Tea firms Williamson, Kapchorua issue profit warnings

A tea plucking machine in operation at a tea estate in Kericho.  

Photo credit: File | Nation Media Group

Nairobi Securities Exchange-listed agriculture firms Williamson Tea Kenya and Kapchorua Tea expect their profits to fall by at least 25 percent following an international oversupply of tea that saw prices plunge and the withdrawal of one of the country’s top tea buyers.

The two firms on Wednesday both issued profit warnings, meaning that their profits will not exceed Sh299.5 million for Kapchorua and Sh395.2 million for Williamson, going by their profits reported last year.

Data from the Tea Board of Kenya shows that tea production in Kenya increased from 570,449 tonnes in 2023 to 598,477 tonnes last year, while the average auction price declined to Sh295.75 per kilogram from Sh311.43 in 2023.

The appreciation of the shilling against the US dollar further compounded the challenges faced by tea firms, contributing to a continued drop in earnings.

Listed companies are required by law to issue a profit warning when they expect their earnings for a given financial year to drop by 25 percent or more compared to the previous period, notifying investors to expect reduced returns.

Both firms attributed the expected profit fall to an oversupply of the product in the local market, following the exit of one of Kenya’s largest tea buyers towards the end of last year.

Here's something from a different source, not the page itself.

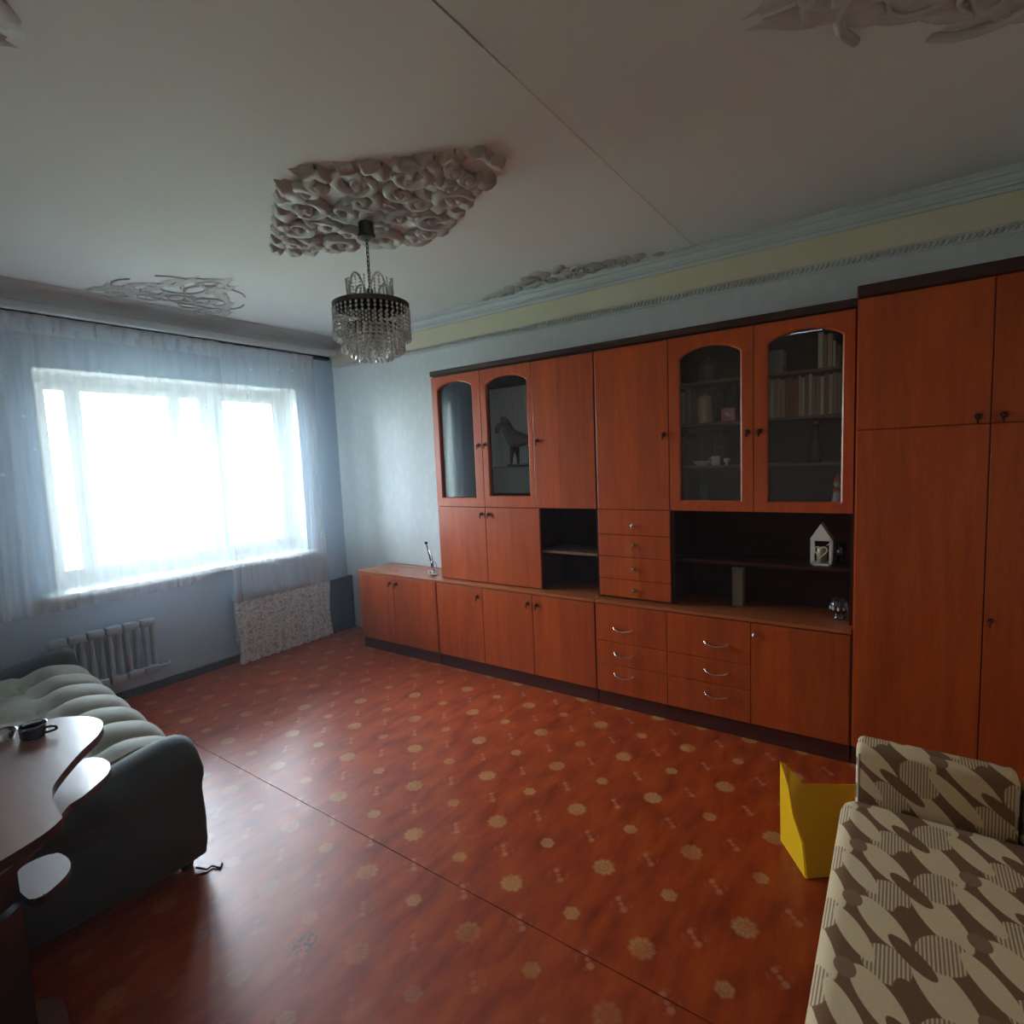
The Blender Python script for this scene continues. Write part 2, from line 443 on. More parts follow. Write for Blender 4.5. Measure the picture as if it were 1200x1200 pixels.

Cargill Kenya, which had been the top buyer of Kenyan tea, controlling about 15 percent of the market share, announced its exit from the Mombasa Tea Auction in November last year, effectively reducing demand at the market.

“The drop in profits is largely attributed to depressed market prices following an oversupply of tea against demand as well as a strong Kenya shilling against the US Dollar,” said Williamson in a statement.

The two firms have their financial years running from April to March and are expected to release their results for the period ended March 2025 by the end of July, according to the requirements of the Capital Markets Authority.

In the year to March 2024, Kapchorua recorded a 27 percent jump in profit to Sh399.3 million from Sh314 million and paid a dividend of Sh25 per share.

Williamson, on the other hand, saw a six percent drop in profit to Sh526.9 million from Sh564 million, and cut its dividend to Sh25 per share from Sh30 in 2023.

The other listed tea firm, Limuru Tea, whose financial year runs from January to December, had already reported a drop in earnings for the period, attributing it to increased operating expenses and adverse market conditions.

During the period, the firm slipped into a loss, reporting a net loss of Sh15.2 million from a profit of Sh8 million in the previous financial year.